## Start Material provided

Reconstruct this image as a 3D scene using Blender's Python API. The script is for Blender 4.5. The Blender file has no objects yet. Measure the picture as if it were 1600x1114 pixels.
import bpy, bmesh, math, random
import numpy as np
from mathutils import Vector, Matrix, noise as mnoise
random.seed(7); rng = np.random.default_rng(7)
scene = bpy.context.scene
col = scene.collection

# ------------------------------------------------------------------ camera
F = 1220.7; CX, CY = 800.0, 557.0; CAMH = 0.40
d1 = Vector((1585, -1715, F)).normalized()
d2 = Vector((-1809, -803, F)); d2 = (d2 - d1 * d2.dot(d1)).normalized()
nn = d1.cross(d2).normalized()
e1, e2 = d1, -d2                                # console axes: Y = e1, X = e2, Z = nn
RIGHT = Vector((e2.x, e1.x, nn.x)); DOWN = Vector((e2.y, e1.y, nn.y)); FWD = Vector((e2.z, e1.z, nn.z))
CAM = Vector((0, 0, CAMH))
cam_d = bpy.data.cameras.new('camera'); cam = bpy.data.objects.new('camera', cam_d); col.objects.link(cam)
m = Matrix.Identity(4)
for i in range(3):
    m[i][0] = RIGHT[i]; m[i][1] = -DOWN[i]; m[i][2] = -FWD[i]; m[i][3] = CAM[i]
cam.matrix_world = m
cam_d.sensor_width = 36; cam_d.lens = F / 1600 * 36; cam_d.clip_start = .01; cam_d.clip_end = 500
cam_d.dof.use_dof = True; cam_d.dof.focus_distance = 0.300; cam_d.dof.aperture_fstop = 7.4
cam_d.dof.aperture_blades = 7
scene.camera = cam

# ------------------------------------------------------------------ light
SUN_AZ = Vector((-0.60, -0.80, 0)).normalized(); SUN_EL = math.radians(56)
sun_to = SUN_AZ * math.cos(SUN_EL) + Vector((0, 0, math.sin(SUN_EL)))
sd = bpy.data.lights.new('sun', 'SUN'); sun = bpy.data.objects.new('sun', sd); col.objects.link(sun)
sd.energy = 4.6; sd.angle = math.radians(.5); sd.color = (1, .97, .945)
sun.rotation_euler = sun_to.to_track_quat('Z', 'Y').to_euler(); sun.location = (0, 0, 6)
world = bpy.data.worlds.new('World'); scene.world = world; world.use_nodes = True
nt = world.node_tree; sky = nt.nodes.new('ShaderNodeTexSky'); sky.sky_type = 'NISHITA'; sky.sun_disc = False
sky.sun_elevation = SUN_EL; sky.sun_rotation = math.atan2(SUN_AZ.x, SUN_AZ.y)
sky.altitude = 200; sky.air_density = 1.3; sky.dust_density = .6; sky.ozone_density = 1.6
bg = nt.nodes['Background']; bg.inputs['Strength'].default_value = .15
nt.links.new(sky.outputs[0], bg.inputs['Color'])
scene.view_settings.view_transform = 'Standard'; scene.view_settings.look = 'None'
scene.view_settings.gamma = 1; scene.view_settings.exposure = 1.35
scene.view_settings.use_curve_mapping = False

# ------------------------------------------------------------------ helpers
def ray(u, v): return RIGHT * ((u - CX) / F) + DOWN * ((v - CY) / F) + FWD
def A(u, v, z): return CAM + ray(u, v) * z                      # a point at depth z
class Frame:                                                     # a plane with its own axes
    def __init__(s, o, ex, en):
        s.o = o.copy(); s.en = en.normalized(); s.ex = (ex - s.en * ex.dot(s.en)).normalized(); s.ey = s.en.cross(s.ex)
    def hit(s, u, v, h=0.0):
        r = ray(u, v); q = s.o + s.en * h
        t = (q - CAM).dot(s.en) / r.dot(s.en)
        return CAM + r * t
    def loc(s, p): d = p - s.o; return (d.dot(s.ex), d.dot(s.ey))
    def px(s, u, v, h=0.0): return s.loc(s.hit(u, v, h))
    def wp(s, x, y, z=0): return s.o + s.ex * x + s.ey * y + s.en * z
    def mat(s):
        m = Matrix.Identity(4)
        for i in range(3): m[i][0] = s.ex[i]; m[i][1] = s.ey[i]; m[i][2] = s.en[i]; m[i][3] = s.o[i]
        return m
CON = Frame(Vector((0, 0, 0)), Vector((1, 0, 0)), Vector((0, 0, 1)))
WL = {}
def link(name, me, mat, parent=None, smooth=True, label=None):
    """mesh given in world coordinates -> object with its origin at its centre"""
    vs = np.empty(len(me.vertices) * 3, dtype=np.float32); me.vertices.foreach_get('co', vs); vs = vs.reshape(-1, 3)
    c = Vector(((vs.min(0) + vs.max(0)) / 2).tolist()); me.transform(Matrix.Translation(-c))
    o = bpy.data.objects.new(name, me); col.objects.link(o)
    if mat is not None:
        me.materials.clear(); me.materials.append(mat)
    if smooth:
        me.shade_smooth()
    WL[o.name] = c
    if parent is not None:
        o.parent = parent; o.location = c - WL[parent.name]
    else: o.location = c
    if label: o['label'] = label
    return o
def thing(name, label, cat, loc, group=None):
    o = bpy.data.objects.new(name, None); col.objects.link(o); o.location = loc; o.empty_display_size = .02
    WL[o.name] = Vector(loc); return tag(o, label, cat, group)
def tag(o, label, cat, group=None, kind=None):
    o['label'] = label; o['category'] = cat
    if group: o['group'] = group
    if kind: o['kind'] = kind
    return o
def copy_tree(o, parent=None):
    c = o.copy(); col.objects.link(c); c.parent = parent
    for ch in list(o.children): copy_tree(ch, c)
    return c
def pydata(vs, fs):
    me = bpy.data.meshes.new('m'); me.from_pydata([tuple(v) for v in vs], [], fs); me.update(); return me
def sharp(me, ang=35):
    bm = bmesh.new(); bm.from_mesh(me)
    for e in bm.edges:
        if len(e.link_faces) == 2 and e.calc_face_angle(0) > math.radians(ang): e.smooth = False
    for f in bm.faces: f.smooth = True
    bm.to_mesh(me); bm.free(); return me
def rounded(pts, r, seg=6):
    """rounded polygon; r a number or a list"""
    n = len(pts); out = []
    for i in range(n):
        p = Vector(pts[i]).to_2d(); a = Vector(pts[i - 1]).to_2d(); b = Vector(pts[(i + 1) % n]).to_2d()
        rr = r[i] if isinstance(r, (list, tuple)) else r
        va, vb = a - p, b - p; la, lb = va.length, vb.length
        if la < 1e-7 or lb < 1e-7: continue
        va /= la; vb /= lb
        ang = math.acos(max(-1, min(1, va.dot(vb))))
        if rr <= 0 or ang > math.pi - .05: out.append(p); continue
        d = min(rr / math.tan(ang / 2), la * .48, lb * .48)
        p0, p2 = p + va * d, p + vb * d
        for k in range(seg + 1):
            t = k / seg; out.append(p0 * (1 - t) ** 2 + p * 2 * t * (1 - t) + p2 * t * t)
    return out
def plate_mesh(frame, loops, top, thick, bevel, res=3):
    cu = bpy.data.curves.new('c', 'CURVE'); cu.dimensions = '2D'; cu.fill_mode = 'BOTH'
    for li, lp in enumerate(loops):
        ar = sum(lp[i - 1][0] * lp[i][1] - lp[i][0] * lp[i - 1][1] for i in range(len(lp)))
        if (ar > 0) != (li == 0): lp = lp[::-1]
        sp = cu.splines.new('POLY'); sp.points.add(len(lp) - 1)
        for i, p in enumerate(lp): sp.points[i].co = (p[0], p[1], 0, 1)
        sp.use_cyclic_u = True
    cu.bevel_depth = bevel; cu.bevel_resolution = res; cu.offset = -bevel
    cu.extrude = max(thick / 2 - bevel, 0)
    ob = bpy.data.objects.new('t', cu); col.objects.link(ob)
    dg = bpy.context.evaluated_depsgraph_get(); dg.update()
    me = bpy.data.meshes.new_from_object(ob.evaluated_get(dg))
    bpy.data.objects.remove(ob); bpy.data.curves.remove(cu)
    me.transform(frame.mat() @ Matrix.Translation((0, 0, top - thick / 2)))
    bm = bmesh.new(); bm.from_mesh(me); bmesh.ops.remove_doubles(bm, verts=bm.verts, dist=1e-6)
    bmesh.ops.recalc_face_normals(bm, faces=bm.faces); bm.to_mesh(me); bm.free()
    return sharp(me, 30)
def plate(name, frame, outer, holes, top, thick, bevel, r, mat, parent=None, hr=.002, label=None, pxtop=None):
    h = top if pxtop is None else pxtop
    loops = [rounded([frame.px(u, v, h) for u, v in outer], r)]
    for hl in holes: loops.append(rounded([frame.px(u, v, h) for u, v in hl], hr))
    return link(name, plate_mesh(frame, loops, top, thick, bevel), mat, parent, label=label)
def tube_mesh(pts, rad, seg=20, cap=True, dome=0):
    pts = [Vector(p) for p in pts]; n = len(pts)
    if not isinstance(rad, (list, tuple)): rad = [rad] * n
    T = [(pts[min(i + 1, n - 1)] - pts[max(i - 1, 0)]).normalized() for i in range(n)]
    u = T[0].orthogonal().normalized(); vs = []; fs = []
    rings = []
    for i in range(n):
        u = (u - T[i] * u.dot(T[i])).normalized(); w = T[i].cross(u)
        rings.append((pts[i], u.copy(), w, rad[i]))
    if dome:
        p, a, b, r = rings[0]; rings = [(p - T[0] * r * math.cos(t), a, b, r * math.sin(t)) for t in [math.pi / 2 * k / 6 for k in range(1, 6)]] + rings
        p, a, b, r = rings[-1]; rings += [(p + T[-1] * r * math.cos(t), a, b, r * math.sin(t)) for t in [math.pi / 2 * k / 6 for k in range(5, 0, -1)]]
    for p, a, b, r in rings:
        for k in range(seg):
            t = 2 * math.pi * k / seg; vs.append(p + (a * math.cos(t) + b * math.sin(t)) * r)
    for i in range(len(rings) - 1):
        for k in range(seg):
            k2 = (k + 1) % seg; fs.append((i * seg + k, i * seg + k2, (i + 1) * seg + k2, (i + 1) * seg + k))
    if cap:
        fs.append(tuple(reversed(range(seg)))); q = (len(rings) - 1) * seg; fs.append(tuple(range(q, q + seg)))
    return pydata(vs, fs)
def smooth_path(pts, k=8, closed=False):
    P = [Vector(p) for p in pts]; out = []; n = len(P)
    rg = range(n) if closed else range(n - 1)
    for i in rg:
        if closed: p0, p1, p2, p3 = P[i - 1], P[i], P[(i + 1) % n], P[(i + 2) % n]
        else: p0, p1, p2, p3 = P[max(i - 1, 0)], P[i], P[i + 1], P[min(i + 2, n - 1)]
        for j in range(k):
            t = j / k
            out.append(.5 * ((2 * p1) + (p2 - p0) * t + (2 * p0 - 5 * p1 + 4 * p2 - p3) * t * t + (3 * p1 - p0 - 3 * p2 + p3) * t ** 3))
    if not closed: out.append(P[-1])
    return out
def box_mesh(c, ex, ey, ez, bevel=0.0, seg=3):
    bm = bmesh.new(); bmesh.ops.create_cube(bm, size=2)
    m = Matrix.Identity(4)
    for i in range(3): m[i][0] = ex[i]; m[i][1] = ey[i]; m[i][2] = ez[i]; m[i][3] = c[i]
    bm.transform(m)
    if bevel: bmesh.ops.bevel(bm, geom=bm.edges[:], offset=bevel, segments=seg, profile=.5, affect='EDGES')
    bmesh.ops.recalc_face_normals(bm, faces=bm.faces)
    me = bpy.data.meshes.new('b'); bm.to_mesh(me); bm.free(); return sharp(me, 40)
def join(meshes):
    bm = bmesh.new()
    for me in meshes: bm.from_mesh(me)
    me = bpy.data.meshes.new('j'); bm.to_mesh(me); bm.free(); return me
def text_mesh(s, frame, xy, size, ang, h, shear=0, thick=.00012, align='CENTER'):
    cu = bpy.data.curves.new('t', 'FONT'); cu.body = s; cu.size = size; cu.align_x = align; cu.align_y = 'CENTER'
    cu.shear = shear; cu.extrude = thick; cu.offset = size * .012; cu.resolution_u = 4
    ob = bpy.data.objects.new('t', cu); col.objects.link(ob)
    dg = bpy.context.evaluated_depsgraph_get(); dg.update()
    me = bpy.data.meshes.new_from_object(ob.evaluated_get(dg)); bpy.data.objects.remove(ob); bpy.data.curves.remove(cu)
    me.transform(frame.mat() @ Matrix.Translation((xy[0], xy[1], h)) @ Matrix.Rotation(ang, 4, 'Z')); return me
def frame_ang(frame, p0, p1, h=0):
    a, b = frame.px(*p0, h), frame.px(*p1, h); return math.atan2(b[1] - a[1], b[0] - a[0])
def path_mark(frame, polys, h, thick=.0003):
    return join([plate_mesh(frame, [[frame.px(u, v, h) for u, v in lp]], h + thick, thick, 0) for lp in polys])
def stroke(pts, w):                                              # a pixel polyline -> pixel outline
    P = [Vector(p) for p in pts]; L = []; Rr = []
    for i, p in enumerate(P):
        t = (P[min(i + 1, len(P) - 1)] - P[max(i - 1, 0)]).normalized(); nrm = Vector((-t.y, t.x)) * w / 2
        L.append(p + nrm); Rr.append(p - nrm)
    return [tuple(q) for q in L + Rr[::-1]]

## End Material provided

§ **Exercise objective**:
Search the lines for "scene". Copy each line that has it.

§ **Answer in full**:
Reconstruct this image as a 3D scene using Blender's Python API. The script is for Blender 4.5. The Blender file has no objects yet. Measure the picture as if it were 1600x1114 pixels.
scene = bpy.context.scene
col = scene.collection
scene.camera = cam
world = bpy.data.worlds.new('World'); scene.world = world; world.use_nodes = True
scene.view_settings.view_transform = 'Standard'; scene.view_settings.look = 'None'
scene.view_settings.gamma = 1; scene.view_settings.exposure = 1.35
scene.view_settings.use_curve_mapping = False